There's also a side thread of connections are chemicals in our brain and we can get trapped by them and circumstance into a situation where we're not always sure we're happy/on the right side/have any agency.
They aren't long books and even years later I still think about them sometimes.
Empire of the Ants by Bernard Werber
This was the book that got me to stop hating books.
I didn't like reading as a child or teenager until I was forced to read this one for a mandatory book report in high school and really, really liked it. I don't know why, I don't even remember that much about the book, but it got me interested in science fiction and reading in general.
For the worse: I, Lucifer by Glenn Duncan. The eventual thesis stuck with me and changed the way I think about the world and my own relationship with the divine: That the only true way to show that you are an independent, free-willed entity is through perversity, intentionally making mistakes, doing things on purpose which you know are wrong. It's stuck with me, an invasive meme that I can't shake. I can't say it's made me a better person, but it's certainly made me more of one.
There's a great/stupid thriller by the same title. The heroine is Modesty Blaise, an international smuggler/crime boss turned free lance secret agent. Peter O'Donnell is the author.
Honestly reading nietzsche in college was mind blowing for me. Started with “the gay science” and read like 3 more of his books in a row. Will probably reread his “genealogy of morals” again soon.
Shock for the Secret Seven. It's a kid's book that was given to me by my godfather. It was the book that made me fall in love with reading.
Jack London- Martin Eden
A comparatively mundane example, and possibly unremarkable to many, but I habe incredibly strong feelings about Spider Robinson's "Callahan's Crosstime Saloon" and "Callahan's Lady" series. In particular, I read them during an extremely difficult point in my life, and the eponymous Law of Conservation of Pain and Joy completely changed me and my motivation in life.

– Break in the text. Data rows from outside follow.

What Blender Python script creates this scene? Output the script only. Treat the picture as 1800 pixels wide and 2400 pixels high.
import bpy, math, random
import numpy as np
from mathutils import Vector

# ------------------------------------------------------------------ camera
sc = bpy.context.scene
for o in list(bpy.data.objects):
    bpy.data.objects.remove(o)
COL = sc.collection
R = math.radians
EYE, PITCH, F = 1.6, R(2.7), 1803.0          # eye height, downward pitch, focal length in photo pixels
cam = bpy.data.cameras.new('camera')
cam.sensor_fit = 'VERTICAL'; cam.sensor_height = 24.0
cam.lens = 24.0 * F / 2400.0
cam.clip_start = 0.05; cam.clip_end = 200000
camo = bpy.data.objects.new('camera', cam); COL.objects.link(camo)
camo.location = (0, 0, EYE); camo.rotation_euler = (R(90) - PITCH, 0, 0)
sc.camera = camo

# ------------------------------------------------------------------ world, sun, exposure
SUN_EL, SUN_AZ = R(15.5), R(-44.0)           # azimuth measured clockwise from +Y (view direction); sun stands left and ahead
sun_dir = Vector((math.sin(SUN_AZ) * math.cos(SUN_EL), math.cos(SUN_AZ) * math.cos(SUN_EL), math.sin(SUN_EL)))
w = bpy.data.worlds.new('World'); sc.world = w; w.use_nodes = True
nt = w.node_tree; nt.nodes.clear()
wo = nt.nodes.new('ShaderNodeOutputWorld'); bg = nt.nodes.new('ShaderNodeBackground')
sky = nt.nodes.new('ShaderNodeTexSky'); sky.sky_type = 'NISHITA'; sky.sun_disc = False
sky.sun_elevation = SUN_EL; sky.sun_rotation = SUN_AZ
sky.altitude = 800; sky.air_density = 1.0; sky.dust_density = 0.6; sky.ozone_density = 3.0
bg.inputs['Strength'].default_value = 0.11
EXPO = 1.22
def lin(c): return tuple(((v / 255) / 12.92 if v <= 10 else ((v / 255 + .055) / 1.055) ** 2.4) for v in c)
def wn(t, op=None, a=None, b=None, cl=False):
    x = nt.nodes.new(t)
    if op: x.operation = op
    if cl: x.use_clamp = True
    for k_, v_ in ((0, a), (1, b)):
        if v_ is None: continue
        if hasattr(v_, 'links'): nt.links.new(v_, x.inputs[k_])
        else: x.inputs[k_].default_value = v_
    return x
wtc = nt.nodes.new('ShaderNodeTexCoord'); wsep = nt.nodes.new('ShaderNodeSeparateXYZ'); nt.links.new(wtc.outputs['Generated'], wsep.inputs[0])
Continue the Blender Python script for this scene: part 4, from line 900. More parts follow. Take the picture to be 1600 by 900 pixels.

The glass bead game by Herman Hesse.
I grew up an intellectual in a family of people far less concerned with matters of the mind. Not bad people, just otherwise engaged.
A voracious reader since a young age, I had begun by my early teens to see connections between things that felt somehow strange, perhaps even wrong or oddly blasphemous. I felt like I didn’t understand things very well and that these connections were somehow a product of my ignorance. That I was perhaps guessing at something and getting it very wrong. I felt I had oversimplified a complex thing and although exploring those connections was always fun to do, I’d never speak of them.
The glass bead game thought me that my intuition was right, or at least shared by a number of people. That there is a fabric of from which reality is spun. These connections I was tracing are the product of the pattern recognition propensities of the human mind and as such they are a self fulfilling prophecy of sorts.
Is there a connection between The Art of Fuge and certain architecture? Yes there is, not due to some mystical thing I am ignorant of but because architecture is influenced by many things including nature, classical music, mathematics, art and music.
As a young person this image of human exploit and how it ties in with nature eventually weaving the two together into a harmonious whole was deeply satisfying and provided me with a feeling of sanctuary and belonging that lingers a still in my own work and in my art. It is a blueprint for my life.
The First Fifteen Lives of Harry August
Babel 17 from Samuel Delany. It introduces me to language sciences, human sciences, and then humanism. It switched my point of view on all sciences, and on people too. But for people it also come from one or two other shorter novels from the same author. It was in the same book though. It somehow came during the holidays between high school and university, so like a coming of age thing. I will always remember it.
Another one is not from a book but a video game. Kotor2. At some point, you are asked by a ghost to take position. If you don't, you are answered "apathy is death", and all ghosts, friends and foe, attack you. It was almost traumatic : I learned with this that sometimes you cannot be neutral, you must make a choice that will have consequences, and you will still have to endure the consequences. I will always remember this : apathy is death.
Oh, also, that I almost forgot: le livre du courtisan (El cortegiano) from Baldassar Castiglione. It's a how to behave book from the XVth century. It's surprisingly well adapted to our own. It's surprisingly modern too, even regarding women (that surprised me the most). It's very positive, and very different from what we would have today, yet you see a bit of everything you could ask for today. It's been some kind of humanist compass since I've read it.
Two books that I read in high school definitely changed my life: first was Big Sur by Jack Kerouac. There are intentionally misspelled words, almost no punctuation and very little traditional structure to his writing (it's about him having DTs in a cabin on the coast in northern California). I was literally not aware that you could write books and not follow the grammatical rules they teach you in school, I remember showing it to my friends like "Look at this?! Can you believe it?!"
The second book was Breakfast of Champions by Kurt Vonnegut, which also has a non traditional structure, is full of potty humor (and I'm not trying to be polite, it's the best way I can put it), is filled with doodles and is just fucking bizarre while also being very readable and funny.
Kids need to learn the rules of how to write, but they also need to be taught that rules are meant to be broken sometimes.